> Given task
Using the data below, copy each line that includes the word "parts".

— START —

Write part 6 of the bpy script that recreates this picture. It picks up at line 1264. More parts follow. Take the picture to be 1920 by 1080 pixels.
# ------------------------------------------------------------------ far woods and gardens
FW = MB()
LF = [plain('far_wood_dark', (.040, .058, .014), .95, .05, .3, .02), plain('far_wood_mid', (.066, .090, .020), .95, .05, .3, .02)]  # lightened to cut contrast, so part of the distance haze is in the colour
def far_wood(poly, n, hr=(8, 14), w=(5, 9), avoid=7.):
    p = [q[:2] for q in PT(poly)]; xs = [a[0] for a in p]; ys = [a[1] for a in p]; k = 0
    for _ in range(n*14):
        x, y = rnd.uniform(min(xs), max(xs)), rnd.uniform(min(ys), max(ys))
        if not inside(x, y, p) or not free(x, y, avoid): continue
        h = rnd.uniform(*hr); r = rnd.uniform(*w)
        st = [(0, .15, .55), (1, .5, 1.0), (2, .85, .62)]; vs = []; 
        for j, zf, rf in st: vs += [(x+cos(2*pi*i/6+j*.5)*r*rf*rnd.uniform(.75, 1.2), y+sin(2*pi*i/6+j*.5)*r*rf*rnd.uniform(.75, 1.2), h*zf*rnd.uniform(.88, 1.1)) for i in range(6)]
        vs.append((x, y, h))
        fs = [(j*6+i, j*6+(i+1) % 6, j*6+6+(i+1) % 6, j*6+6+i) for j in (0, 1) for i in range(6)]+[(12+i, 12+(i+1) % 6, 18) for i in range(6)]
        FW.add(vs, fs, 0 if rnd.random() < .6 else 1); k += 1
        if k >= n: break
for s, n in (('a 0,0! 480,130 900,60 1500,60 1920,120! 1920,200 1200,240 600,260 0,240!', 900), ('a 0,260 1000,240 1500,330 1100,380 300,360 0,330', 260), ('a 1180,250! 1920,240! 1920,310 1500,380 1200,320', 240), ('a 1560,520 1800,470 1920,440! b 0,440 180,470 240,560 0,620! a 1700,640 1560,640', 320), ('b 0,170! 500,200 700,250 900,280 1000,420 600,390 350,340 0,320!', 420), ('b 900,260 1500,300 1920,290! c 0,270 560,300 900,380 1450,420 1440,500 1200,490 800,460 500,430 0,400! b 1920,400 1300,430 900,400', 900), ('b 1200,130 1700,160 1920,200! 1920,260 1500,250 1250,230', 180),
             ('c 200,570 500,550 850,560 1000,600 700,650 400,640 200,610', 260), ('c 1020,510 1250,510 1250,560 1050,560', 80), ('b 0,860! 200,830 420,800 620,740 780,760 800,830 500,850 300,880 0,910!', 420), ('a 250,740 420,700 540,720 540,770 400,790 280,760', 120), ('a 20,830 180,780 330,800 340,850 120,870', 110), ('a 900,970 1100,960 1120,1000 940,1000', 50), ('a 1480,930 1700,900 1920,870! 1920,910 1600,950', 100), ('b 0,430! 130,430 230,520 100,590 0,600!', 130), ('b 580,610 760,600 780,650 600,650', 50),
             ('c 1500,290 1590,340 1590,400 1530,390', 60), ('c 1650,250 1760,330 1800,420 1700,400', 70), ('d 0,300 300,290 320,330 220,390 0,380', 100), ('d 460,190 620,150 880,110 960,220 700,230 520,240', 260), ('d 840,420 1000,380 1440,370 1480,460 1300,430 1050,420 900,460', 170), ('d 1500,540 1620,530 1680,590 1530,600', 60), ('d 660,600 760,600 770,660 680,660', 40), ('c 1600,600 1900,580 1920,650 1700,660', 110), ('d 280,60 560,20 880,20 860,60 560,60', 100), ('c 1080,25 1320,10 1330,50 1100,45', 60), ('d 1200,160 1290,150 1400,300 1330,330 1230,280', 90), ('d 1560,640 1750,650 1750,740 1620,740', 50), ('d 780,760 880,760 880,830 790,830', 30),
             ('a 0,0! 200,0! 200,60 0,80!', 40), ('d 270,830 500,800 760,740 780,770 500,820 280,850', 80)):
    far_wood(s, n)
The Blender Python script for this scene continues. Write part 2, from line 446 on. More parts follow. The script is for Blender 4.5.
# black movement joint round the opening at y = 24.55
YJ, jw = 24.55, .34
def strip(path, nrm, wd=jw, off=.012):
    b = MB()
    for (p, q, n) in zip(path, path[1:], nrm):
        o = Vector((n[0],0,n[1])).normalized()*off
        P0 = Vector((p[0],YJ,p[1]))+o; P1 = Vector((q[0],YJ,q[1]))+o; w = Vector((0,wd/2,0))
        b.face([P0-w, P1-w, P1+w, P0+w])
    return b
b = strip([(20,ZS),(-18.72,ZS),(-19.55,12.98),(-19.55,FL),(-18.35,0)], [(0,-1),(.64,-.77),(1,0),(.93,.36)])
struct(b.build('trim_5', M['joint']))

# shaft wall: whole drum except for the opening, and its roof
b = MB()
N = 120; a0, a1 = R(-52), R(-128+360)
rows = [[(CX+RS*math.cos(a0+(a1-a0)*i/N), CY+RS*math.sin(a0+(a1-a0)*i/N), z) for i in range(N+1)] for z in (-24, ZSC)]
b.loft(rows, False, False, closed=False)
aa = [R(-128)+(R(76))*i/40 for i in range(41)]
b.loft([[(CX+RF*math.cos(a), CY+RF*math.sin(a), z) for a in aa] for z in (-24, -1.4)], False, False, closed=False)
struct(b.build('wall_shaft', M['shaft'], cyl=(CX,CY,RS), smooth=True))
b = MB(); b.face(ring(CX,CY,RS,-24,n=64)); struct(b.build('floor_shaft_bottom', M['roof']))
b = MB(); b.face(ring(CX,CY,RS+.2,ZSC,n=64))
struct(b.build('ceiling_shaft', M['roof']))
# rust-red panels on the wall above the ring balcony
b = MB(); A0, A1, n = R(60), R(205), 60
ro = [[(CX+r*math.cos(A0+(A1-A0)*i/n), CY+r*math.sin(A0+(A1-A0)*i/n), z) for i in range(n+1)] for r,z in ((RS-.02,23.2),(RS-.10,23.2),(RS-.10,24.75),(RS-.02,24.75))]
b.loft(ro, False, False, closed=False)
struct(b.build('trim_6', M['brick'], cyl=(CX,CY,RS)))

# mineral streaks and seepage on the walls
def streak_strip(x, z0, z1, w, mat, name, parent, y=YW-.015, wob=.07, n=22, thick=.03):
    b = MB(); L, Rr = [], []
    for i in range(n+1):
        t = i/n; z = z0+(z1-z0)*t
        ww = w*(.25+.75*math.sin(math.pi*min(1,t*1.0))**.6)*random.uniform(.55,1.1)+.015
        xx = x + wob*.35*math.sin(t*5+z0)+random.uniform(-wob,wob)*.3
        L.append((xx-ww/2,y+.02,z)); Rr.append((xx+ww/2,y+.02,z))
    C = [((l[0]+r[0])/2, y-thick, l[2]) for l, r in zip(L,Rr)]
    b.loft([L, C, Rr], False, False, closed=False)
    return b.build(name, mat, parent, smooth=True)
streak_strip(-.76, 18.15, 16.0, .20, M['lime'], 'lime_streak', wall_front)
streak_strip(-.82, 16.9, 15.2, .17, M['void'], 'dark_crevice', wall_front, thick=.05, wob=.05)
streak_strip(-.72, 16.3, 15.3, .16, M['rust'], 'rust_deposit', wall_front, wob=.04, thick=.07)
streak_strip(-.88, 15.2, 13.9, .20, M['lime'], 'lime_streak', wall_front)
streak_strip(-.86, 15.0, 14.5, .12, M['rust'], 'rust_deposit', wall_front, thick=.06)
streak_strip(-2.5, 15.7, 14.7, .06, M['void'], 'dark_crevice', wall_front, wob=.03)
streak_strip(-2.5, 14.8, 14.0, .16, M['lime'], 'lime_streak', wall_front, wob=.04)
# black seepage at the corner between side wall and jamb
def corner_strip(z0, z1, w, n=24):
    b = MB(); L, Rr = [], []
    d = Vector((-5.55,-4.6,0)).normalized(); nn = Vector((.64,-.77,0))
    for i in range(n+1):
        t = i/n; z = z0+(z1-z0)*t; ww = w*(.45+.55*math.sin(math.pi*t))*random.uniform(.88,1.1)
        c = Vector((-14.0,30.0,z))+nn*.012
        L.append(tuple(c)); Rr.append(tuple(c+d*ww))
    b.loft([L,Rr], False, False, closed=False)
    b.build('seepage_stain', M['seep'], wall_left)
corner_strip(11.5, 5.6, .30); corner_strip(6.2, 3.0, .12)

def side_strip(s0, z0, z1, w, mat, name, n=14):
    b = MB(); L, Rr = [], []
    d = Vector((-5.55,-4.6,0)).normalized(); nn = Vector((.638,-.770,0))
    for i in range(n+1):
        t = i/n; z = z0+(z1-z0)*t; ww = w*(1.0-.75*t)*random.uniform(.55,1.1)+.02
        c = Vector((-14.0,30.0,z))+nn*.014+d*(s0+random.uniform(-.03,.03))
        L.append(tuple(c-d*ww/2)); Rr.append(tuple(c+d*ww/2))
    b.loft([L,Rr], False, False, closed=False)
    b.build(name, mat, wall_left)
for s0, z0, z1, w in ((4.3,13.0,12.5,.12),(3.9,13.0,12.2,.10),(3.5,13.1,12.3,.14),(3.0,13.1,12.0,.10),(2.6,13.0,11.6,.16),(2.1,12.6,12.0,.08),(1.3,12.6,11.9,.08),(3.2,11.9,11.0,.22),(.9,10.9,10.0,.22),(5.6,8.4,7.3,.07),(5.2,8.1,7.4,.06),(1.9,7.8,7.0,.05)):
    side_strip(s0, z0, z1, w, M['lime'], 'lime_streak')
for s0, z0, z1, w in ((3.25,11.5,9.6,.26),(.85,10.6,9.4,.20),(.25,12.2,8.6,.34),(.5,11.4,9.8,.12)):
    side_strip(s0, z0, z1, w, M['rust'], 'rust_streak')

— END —

> Expected output
Write part 6 of the bpy script that recreates this picture. It picks up at line 1264. More parts follow. Take the picture to be 1920 by 1080 pixels.
The Blender Python script for this scene continues. Write part 2, from line 446 on. More parts follow. The script is for Blender 4.5.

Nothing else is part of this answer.